Andrews v. Astor Bank

2 Duer 629 | The Superior Court of New York City | 1853

Bosworth, J.

The plaintiff seeks to charge the defendant, as acceptor of a bill of exchange, a copy of which and of the acceptance thereof, is set out in the complaint. The complaint alleges, that the plaintiff, who is the payee, of the bill, is the holder and owner of it; that no part of it has been paid, but that the whole amount of it is justly due to the plaintiff from the defendant; and prays judgment against the defendant for the amount of it, with interest from its maturity, besides costs.

The Code provides, that in an action upon an instrument for the payment of money only, it shall be sufficient for the party to give a copy of the instrument, and to state that there is due to him thereon from the adverse party a specific'sum which he claims. (§ 162.)

All that has been done in this case, and the instrument is unquestionably one for the payment of money, and for the payment of money only. The acceptor is the party primarily liable, and his contract is absolute and unconditional.

In support of the demurrer, it is contended, that as it is not averred that the bank accepted, nor that Lloyd was its president and authorized to accept, and did accept as such president, there is no connexion between the bank and the bill apparent on the face of the bill; that none is averred by the complaint, and, therefore, it does not state facts sufficient to constitute a cause of action.

The bill is addressed,
To John Lloyd, Esq.,
“ President of the Astor Bank, “New York.”
And is accepted thus,
“ Accepted,
‘John Lloyd,
“ President.”

*631I apprehend, that any ordinary man of common understanding, holding, or being offered such a bill, would read it as being a bill drawn on the Astor Bank, and accepted by the bank, by its president.

The complaint states everything relating to it, which the Code requires, § 162. The Code having enacted such a form of complaint to be good, I have neither the power nor the inclination to adjudge it to be bad.

The system of pleadings and practice superseded by the Code, ° did not require any more to be stated than this complaint contains.

It was enough to declare on the common counts, annex a copy of the bill, and a notice that the bill and acceptance thereof was the plaintiff’s only cause of action.

The defendant was not at liberty to interpose a plea, unless he served with it an affidavit, that he had a good defence on the merits, to the bill or some part thereof. '

The defendant is subjected to no inconvenience. If there is any defence, it is to be set up by answer. There can be no doubt for what the action is brought, nor what proof is required to sustain it, if the acceptance of the bill by the defendant be denied.

The Code having provided this form of complaint, the plaintiff must have judgment on the demurrer.

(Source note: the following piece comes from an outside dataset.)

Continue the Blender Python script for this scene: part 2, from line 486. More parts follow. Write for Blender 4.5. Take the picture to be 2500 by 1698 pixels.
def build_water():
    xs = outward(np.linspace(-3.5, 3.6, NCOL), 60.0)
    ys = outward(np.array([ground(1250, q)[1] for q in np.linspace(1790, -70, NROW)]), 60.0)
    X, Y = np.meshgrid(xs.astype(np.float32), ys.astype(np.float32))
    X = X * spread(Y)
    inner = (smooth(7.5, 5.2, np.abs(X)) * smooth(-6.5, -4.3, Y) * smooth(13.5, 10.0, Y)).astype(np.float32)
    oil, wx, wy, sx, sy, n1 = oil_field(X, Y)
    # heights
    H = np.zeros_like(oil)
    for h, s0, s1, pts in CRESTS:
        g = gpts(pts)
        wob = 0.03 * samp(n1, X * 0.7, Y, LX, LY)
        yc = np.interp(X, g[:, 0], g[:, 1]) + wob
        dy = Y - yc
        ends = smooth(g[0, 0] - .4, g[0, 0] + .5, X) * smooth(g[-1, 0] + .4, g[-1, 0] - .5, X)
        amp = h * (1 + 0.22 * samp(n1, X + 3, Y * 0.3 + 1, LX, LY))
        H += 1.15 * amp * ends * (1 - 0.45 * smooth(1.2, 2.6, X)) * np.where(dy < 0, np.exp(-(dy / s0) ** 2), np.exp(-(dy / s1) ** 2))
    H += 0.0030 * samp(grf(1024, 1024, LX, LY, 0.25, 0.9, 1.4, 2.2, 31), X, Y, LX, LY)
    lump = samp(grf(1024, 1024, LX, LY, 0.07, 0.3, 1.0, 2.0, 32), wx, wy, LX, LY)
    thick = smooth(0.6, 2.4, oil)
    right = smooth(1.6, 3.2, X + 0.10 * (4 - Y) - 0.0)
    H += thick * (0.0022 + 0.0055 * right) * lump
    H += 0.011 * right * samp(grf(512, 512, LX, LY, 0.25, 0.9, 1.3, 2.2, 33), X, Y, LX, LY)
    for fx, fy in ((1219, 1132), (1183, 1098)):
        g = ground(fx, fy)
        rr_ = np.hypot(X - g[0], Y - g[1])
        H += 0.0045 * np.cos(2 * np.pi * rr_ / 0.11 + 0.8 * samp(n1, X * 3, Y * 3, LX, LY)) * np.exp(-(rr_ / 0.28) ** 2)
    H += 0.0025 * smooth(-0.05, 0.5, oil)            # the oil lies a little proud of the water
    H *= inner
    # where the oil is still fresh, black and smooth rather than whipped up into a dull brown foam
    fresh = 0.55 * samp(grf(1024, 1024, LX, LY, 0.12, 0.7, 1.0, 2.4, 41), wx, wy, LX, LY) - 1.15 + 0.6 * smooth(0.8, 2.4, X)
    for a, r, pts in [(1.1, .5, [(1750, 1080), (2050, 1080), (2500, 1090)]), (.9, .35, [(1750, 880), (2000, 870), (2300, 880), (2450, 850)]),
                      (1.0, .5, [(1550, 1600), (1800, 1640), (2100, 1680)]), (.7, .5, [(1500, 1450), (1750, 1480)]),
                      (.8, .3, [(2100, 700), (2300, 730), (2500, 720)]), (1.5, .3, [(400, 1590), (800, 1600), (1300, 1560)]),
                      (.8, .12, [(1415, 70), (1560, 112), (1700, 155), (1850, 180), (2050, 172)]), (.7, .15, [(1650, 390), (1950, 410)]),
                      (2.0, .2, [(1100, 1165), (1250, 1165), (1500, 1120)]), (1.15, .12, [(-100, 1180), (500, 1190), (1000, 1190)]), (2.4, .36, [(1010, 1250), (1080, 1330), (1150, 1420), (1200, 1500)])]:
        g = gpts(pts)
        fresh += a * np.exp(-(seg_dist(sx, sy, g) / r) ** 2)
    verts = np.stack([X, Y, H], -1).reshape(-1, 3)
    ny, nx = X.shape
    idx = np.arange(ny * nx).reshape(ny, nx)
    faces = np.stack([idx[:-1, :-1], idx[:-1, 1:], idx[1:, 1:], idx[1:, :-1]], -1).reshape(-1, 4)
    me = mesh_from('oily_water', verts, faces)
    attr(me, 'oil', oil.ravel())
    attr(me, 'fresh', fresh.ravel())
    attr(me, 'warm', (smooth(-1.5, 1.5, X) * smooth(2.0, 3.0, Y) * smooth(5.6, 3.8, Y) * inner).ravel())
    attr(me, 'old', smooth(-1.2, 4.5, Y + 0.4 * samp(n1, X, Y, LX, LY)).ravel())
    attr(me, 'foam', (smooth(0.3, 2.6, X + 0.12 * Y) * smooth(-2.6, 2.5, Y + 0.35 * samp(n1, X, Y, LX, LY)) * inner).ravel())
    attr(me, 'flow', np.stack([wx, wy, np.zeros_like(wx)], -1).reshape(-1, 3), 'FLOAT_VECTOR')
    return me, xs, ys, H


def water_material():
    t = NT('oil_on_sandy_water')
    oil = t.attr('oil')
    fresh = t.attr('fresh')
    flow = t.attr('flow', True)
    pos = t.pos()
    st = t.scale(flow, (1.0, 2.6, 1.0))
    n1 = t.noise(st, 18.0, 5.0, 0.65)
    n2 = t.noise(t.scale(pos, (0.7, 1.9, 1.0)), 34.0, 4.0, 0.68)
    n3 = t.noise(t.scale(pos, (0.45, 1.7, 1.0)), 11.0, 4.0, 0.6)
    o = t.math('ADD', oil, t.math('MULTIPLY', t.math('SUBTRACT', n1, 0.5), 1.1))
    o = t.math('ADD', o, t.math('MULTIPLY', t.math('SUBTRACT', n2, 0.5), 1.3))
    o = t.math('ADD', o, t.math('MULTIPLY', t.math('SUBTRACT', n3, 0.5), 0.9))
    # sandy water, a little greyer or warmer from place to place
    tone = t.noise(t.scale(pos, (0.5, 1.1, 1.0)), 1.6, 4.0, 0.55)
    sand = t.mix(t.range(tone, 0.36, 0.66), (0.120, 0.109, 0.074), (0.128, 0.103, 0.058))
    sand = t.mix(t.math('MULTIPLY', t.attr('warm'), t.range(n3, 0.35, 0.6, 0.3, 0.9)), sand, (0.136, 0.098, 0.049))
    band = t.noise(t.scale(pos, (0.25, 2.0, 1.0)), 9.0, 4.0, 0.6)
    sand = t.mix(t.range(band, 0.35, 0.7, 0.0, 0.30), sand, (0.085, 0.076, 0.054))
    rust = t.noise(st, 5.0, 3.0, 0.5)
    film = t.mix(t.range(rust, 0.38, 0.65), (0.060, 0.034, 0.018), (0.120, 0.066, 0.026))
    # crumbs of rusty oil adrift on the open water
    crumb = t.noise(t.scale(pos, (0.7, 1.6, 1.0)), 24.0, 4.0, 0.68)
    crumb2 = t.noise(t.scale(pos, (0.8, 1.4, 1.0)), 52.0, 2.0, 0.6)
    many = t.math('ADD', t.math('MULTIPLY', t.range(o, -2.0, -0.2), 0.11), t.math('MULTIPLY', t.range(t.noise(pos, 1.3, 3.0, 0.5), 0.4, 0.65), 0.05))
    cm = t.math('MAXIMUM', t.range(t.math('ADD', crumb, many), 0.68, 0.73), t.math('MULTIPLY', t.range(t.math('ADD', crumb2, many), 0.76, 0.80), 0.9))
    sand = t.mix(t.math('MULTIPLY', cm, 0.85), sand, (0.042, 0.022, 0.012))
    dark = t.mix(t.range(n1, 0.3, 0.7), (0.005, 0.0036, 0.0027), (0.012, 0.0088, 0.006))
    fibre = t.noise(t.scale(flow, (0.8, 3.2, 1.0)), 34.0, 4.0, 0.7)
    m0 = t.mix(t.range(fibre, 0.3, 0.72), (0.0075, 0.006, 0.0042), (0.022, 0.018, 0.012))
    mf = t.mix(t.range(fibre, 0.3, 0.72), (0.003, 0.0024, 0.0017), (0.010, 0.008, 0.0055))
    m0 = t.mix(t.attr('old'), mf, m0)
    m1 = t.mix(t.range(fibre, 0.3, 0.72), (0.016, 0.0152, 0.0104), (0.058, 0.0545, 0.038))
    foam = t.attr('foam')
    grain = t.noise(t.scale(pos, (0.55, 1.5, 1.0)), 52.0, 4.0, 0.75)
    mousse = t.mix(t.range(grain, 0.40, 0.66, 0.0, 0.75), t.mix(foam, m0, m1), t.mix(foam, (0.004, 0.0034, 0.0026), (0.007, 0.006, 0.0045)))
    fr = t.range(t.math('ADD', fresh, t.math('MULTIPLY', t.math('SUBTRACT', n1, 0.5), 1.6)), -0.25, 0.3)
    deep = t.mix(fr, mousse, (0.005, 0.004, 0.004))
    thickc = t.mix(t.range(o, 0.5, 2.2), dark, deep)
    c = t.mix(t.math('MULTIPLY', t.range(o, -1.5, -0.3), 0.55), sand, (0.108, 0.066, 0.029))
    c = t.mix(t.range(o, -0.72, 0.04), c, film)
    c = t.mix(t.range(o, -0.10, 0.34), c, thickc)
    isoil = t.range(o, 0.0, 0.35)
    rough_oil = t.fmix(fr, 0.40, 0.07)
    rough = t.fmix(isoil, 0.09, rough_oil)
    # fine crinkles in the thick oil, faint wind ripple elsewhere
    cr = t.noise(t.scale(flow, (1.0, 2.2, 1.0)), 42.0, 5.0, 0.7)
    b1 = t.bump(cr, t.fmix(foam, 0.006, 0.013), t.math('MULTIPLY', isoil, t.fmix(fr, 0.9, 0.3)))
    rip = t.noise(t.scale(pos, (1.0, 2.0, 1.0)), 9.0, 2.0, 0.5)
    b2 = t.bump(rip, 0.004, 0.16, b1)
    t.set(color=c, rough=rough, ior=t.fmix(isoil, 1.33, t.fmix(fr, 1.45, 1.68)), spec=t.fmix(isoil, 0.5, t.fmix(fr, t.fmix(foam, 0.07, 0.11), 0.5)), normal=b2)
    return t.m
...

It must not be supposed that this decision is at all at variance with the prior decisions of this court in Lord v. Cheesebrough, 4 Sand. 696, and Adler v. Bloomingdale, 1 Duer, 601. In each of those cases, it did not appear, on the face of the complaint, that the defendant was certainly liable, but to show his liability, extrinsic facts were necessary to be averred. In each case, the note declared on was not an instrument for the payment of money only, within the meaning of the Code; but that a bill of exchange, when the action is against the acceptor, is such an instrument, cannot be denied.

The defendant, on filing an affidavit of merits, may withdraw the demurrer and put in an answer in ten days, on payment of the costs of the demurrer, and stipulating to take notice of trial for the June term.